How Admitting You Don’t Know Everything Can Help Your Church
If you teach a Bible class or give talks at church in any capacity, don’t shy away from passages you don’t understand. Instead, turn the class into a discussion and get input from the members. This does a few things:
It shows you are not an infallible interpreter of the Bible. There’s a lot you don’t know, and it should give many in the church who also have questions feel less alone. Admitting that we don’t have all the answers opens the door for the extremely important (and biblical) quality of unity in diversity.
You might learn something. Who knows if someone in the church has taken time to study that particular verse or topic. Maybe they have ideas that you’ve never considered that will make the passage click for the first time.
Discussion based classes appeal to more hands on learners. Some learn though listening, others through visuals, and those who learn through participation benefit from the opportunity to discuss and and ask questions.

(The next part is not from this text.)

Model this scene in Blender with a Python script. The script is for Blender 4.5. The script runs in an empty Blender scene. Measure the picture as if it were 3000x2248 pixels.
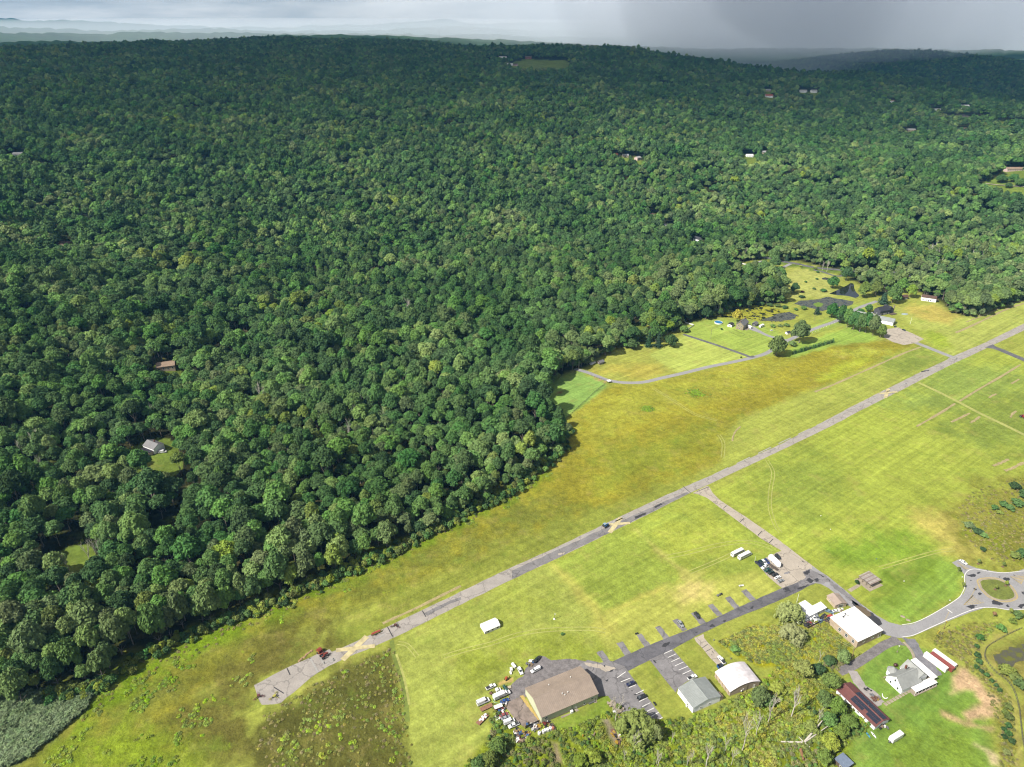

Sometimes Bible class teachers are afraid to cover passages that they don’t have good explanations for. This leaves certain books of the Bible, such as Revelation, out of the discussion on Sunday mornings. Congregations may go through books of the New Testament several times before considering a study through Revelation.
The same goes for the Old Testament. How many classes on Ruth, the Psalms, or the first few chapters of Daniel have you attended compared to one from maybe Ezekiel or Leviticus?
When someone who leads a class goes to one of these texts freely admitting that they don’t have all the answers, it humanizes them. Besides the points above, struggling through a passage together can create lifelong bonds.
Instead of running from questions and doubts people have about the Bible, we should run towards them together. Not having all the answers doesn’t make you a bad person; it makes you human.